> What to produce
Images are not part of the copy; write out the rest of the data exactly as given.

> Records for the task
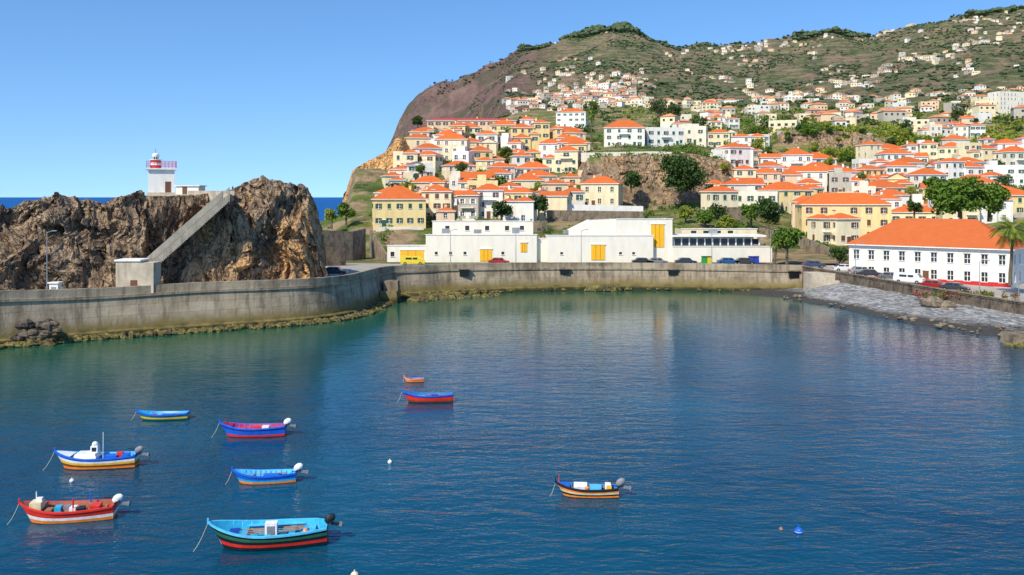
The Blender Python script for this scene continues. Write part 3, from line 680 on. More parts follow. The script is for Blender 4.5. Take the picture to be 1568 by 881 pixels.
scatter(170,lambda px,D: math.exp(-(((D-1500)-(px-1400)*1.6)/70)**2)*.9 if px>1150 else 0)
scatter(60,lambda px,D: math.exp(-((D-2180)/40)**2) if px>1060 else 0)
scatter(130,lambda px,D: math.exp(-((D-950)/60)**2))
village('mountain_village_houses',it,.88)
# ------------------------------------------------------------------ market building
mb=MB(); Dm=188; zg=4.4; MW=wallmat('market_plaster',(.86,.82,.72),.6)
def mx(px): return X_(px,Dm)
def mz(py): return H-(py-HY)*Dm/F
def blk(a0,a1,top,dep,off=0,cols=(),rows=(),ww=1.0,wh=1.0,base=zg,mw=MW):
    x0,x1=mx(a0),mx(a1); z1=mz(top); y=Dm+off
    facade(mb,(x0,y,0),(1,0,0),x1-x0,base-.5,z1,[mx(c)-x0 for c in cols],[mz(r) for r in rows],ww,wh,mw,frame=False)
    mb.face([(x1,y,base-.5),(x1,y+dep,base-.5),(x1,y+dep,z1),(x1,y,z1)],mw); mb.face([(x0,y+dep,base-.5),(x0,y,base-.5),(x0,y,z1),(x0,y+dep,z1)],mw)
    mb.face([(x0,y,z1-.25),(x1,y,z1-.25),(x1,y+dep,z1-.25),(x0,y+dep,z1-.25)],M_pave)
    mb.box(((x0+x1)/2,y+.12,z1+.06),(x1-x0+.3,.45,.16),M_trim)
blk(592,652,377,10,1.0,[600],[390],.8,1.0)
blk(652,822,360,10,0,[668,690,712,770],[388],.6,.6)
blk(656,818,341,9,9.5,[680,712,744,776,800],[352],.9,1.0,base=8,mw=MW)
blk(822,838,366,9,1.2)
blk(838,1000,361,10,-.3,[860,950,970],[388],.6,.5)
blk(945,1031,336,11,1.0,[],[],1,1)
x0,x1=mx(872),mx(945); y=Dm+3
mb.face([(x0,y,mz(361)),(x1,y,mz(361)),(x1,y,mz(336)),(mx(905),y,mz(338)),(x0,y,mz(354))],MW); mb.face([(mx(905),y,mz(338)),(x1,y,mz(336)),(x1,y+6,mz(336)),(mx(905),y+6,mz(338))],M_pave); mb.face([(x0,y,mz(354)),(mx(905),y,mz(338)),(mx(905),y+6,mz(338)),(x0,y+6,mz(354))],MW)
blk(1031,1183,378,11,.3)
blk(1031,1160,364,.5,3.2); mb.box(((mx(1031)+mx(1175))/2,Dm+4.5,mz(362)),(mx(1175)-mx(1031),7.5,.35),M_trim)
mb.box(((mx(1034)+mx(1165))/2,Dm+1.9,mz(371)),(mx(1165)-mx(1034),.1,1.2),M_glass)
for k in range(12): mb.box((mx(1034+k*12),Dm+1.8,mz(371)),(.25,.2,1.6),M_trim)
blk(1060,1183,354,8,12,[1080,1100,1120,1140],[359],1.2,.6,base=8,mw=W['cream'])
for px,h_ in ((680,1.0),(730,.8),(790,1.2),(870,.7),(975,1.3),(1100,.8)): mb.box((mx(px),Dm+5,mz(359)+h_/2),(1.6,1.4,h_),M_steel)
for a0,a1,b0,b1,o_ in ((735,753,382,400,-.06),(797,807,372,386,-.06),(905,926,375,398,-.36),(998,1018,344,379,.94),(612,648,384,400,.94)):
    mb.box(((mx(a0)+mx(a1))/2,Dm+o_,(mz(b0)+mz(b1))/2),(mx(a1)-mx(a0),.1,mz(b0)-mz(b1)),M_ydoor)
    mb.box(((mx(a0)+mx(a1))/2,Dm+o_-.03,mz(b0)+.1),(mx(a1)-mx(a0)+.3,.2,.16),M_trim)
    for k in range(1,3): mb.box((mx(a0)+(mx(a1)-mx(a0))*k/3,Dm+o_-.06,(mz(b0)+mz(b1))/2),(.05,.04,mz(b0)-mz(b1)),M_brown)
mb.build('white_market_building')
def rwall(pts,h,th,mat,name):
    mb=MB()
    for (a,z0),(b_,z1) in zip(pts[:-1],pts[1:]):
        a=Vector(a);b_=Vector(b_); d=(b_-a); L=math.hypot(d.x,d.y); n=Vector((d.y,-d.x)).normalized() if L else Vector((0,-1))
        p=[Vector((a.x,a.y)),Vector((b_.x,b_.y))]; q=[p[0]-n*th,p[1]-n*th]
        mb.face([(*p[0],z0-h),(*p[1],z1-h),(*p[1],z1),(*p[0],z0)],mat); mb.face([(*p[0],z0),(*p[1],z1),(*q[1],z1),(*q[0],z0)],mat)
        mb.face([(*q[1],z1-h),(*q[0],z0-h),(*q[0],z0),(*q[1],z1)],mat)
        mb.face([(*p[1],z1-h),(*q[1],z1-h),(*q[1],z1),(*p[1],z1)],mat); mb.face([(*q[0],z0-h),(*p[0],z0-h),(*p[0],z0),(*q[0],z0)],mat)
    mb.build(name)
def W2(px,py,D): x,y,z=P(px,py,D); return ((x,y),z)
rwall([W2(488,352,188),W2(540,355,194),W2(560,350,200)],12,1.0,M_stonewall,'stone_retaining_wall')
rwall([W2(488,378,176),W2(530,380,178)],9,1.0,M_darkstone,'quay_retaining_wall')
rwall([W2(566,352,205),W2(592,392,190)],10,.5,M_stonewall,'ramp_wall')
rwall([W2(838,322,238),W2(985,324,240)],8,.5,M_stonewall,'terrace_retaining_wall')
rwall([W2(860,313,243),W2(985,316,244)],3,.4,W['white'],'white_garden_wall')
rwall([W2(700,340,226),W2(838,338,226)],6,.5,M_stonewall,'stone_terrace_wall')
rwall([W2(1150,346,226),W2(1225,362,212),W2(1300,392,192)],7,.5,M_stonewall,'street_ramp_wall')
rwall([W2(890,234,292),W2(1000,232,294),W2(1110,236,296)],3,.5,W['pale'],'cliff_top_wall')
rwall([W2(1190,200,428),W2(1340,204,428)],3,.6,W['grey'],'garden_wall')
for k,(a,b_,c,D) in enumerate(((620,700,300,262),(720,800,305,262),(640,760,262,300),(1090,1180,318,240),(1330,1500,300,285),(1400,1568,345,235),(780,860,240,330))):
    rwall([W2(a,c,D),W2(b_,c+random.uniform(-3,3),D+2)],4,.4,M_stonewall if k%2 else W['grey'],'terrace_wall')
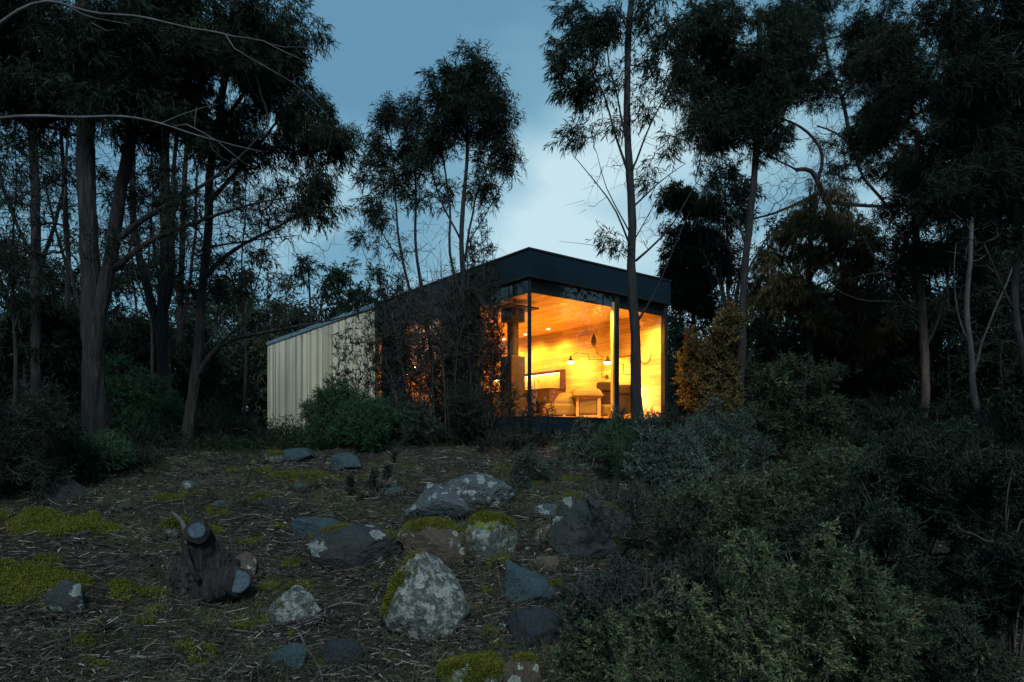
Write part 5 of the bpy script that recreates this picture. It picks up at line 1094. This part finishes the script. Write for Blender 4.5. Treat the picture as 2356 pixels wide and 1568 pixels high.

> Worked answer
The Blender Python script for this scene continues. Write part 3, from line 680 on. More parts follow. The script is for Blender 4.5. Take the picture to be 1568 by 881 pixels.
scatter(170,lambda px,D: math.exp(-(((D-1500)-(px-1400)*1.6)/70)**2)*.9 if px>1150 else 0)
scatter(60,lambda px,D: math.exp(-((D-2180)/40)**2) if px>1060 else 0)
scatter(130,lambda px,D: math.exp(-((D-950)/60)**2))
village('mountain_village_houses',it,.88)
# ------------------------------------------------------------------ market building
mb=MB(); Dm=188; zg=4.4; MW=wallmat('market_plaster',(.86,.82,.72),.6)
def mx(px): return X_(px,Dm)
def mz(py): return H-(py-HY)*Dm/F
def blk(a0,a1,top,dep,off=0,cols=(),rows=(),ww=1.0,wh=1.0,base=zg,mw=MW):
    x0,x1=mx(a0),mx(a1); z1=mz(top); y=Dm+off
    facade(mb,(x0,y,0),(1,0,0),x1-x0,base-.5,z1,[mx(c)-x0 for c in cols],[mz(r) for r in rows],ww,wh,mw,frame=False)
    mb.face([(x1,y,base-.5),(x1,y+dep,base-.5),(x1,y+dep,z1),(x1,y,z1)],mw); mb.face([(x0,y+dep,base-.5),(x0,y,base-.5),(x0,y,z1),(x0,y+dep,z1)],mw)
    mb.face([(x0,y,z1-.25),(x1,y,z1-.25),(x1,y+dep,z1-.25),(x0,y+dep,z1-.25)],M_pave)
    mb.box(((x0+x1)/2,y+.12,z1+.06),(x1-x0+.3,.45,.16),M_trim)
blk(592,652,377,10,1.0,[600],[390],.8,1.0)
blk(652,822,360,10,0,[668,690,712,770],[388],.6,.6)
blk(656,818,341,9,9.5,[680,712,744,776,800],[352],.9,1.0,base=8,mw=MW)
blk(822,838,366,9,1.2)
blk(838,1000,361,10,-.3,[860,950,970],[388],.6,.5)
blk(945,1031,336,11,1.0,[],[],1,1)
x0,x1=mx(872),mx(945); y=Dm+3
mb.face([(x0,y,mz(361)),(x1,y,mz(361)),(x1,y,mz(336)),(mx(905),y,mz(338)),(x0,y,mz(354))],MW); mb.face([(mx(905),y,mz(338)),(x1,y,mz(336)),(x1,y+6,mz(336)),(mx(905),y+6,mz(338))],M_pave); mb.face([(x0,y,mz(354)),(mx(905),y,mz(338)),(mx(905),y+6,mz(338)),(x0,y+6,mz(354))],MW)
blk(1031,1183,378,11,.3)
blk(1031,1160,364,.5,3.2); mb.box(((mx(1031)+mx(1175))/2,Dm+4.5,mz(362)),(mx(1175)-mx(1031),7.5,.35),M_trim)
mb.box(((mx(1034)+mx(1165))/2,Dm+1.9,mz(371)),(mx(1165)-mx(1034),.1,1.2),M_glass)
for k in range(12): mb.box((mx(1034+k*12),Dm+1.8,mz(371)),(.25,.2,1.6),M_trim)
blk(1060,1183,354,8,12,[1080,1100,1120,1140],[359],1.2,.6,base=8,mw=W['cream'])
for px,h_ in ((680,1.0),(730,.8),(790,1.2),(870,.7),(975,1.3),(1100,.8)): mb.box((mx(px),Dm+5,mz(359)+h_/2),(1.6,1.4,h_),M_steel)
for a0,a1,b0,b1,o_ in ((735,753,382,400,-.06),(797,807,372,386,-.06),(905,926,375,398,-.36),(998,1018,344,379,.94),(612,648,384,400,.94)):
    mb.box(((mx(a0)+mx(a1))/2,Dm+o_,(mz(b0)+mz(b1))/2),(mx(a1)-mx(a0),.1,mz(b0)-mz(b1)),M_ydoor)
    mb.box(((mx(a0)+mx(a1))/2,Dm+o_-.03,mz(b0)+.1),(mx(a1)-mx(a0)+.3,.2,.16),M_trim)
    for k in range(1,3): mb.box((mx(a0)+(mx(a1)-mx(a0))*k/3,Dm+o_-.06,(mz(b0)+mz(b1))/2),(.05,.04,mz(b0)-mz(b1)),M_brown)
mb.build('white_market_building')
def rwall(pts,h,th,mat,name):
    mb=MB()
    for (a,z0),(b_,z1) in zip(pts[:-1],pts[1:]):
        a=Vector(a);b_=Vector(b_); d=(b_-a); L=math.hypot(d.x,d.y); n=Vector((d.y,-d.x)).normalized() if L else Vector((0,-1))
        p=[Vector((a.x,a.y)),Vector((b_.x,b_.y))]; q=[p[0]-n*th,p[1]-n*th]
        mb.face([(*p[0],z0-h),(*p[1],z1-h),(*p[1],z1),(*p[0],z0)],mat); mb.face([(*p[0],z0),(*p[1],z1),(*q[1],z1),(*q[0],z0)],mat)
        mb.face([(*q[1],z1-h),(*q[0],z0-h),(*q[0],z0),(*q[1],z1)],mat)
        mb.face([(*p[1],z1-h),(*q[1],z1-h),(*q[1],z1),(*p[1],z1)],mat); mb.face([(*q[0],z0-h),(*p[0],z0-h),(*p[0],z0),(*q[0],z0)],mat)
    mb.build(name)
def W2(px,py,D): x,y,z=P(px,py,D); return ((x,y),z)
rwall([W2(488,352,188),W2(540,355,194),W2(560,350,200)],12,1.0,M_stonewall,'stone_retaining_wall')
rwall([W2(488,378,176),W2(530,380,178)],9,1.0,M_darkstone,'quay_retaining_wall')
rwall([W2(566,352,205),W2(592,392,190)],10,.5,M_stonewall,'ramp_wall')
rwall([W2(838,322,238),W2(985,324,240)],8,.5,M_stonewall,'terrace_retaining_wall')
rwall([W2(860,313,243),W2(985,316,244)],3,.4,W['white'],'white_garden_wall')
rwall([W2(700,340,226),W2(838,338,226)],6,.5,M_stonewall,'stone_terrace_wall')
rwall([W2(1150,346,226),W2(1225,362,212),W2(1300,392,192)],7,.5,M_stonewall,'street_ramp_wall')
rwall([W2(890,234,292),W2(1000,232,294),W2(1110,236,296)],3,.5,W['pale'],'cliff_top_wall')
rwall([W2(1190,200,428),W2(1340,204,428)],3,.6,W['grey'],'garden_wall')
for k,(a,b_,c,D) in enumerate(((620,700,300,262),(720,800,305,262),(640,760,262,300),(1090,1180,318,240),(1330,1500,300,285),(1400,1568,345,235),(780,860,240,330))):
    rwall([W2(a,c,D),W2(b_,c+random.uniform(-3,3),D+2)],4,.4,M_stonewall if k%2 else W['grey'],'terrace_wall')
Write part 5 of the bpy script that recreates this picture. It picks up at line 1094. This part finishes the script. Write for Blender 4.5. Treat the picture as 2356 pixels wide and 1568 pixels high.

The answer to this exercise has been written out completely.